What you are asked to do:
Reproduce the listing below verbatim.

Provided data:

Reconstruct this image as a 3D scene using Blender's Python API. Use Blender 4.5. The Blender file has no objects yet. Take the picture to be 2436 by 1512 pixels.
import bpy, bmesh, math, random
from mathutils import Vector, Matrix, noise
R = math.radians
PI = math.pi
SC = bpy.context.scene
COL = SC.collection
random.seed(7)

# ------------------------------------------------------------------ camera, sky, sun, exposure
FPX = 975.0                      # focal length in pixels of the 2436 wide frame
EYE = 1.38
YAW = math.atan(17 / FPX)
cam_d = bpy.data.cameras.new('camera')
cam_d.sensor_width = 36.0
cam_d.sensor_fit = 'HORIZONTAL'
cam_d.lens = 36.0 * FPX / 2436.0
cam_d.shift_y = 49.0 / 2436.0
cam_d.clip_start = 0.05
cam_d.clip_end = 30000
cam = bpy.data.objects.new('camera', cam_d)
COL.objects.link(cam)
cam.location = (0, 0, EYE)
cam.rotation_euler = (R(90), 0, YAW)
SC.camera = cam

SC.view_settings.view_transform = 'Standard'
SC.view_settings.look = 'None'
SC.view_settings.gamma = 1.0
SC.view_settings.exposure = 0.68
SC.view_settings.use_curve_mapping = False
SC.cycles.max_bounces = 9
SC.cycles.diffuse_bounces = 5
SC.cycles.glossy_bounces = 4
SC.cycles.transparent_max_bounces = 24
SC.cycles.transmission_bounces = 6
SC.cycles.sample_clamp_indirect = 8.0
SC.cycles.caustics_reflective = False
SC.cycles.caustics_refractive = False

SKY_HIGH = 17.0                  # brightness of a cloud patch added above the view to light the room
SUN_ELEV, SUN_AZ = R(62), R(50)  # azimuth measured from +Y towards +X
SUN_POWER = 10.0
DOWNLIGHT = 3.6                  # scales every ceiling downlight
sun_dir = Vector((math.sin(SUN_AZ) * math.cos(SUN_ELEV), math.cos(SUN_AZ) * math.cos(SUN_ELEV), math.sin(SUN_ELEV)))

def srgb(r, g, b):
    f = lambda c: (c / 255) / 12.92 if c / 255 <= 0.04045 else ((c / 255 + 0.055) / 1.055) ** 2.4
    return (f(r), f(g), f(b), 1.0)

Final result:
Reconstruct this image as a 3D scene using Blender's Python API. Use Blender 4.5. The Blender file has no objects yet. Take the picture to be 2436 by 1512 pixels.
import bpy, bmesh, math, random
from mathutils import Vector, Matrix, noise
R = math.radians
PI = math.pi
SC = bpy.context.scene
COL = SC.collection
random.seed(7)

# ------------------------------------------------------------------ camera, sky, sun, exposure
FPX = 975.0                      # focal length in pixels of the 2436 wide frame
EYE = 1.38
YAW = math.atan(17 / FPX)
cam_d = bpy.data.cameras.new('camera')
cam_d.sensor_width = 36.0
cam_d.sensor_fit = 'HORIZONTAL'
cam_d.lens = 36.0 * FPX / 2436.0
cam_d.shift_y = 49.0 / 2436.0
cam_d.clip_start = 0.05
cam_d.clip_end = 30000
cam = bpy.data.objects.new('camera', cam_d)
COL.objects.link(cam)
cam.location = (0, 0, EYE)
cam.rotation_euler = (R(90), 0, YAW)
SC.camera = cam

SC.view_settings.view_transform = 'Standard'
SC.view_settings.look = 'None'
SC.view_settings.gamma = 1.0
SC.view_settings.exposure = 0.68
SC.view_settings.use_curve_mapping = False
SC.cycles.max_bounces = 9
SC.cycles.diffuse_bounces = 5
SC.cycles.glossy_bounces = 4
SC.cycles.transparent_max_bounces = 24
SC.cycles.transmission_bounces = 6
SC.cycles.sample_clamp_indirect = 8.0
SC.cycles.caustics_reflective = False
SC.cycles.caustics_refractive = False

SKY_HIGH = 17.0                  # brightness of a cloud patch added above the view to light the room
SUN_ELEV, SUN_AZ = R(62), R(50)  # azimuth measured from +Y towards +X
SUN_POWER = 10.0
DOWNLIGHT = 3.6                  # scales every ceiling downlight
sun_dir = Vector((math.sin(SUN_AZ) * math.cos(SUN_ELEV), math.cos(SUN_AZ) * math.cos(SUN_ELEV), math.sin(SUN_ELEV)))

def srgb(r, g, b):
    f = lambda c: (c / 255) / 12.92 if c / 255 <= 0.04045 else ((c / 255 + 0.055) / 1.055) ** 2.4
    return (f(r), f(g), f(b), 1.0)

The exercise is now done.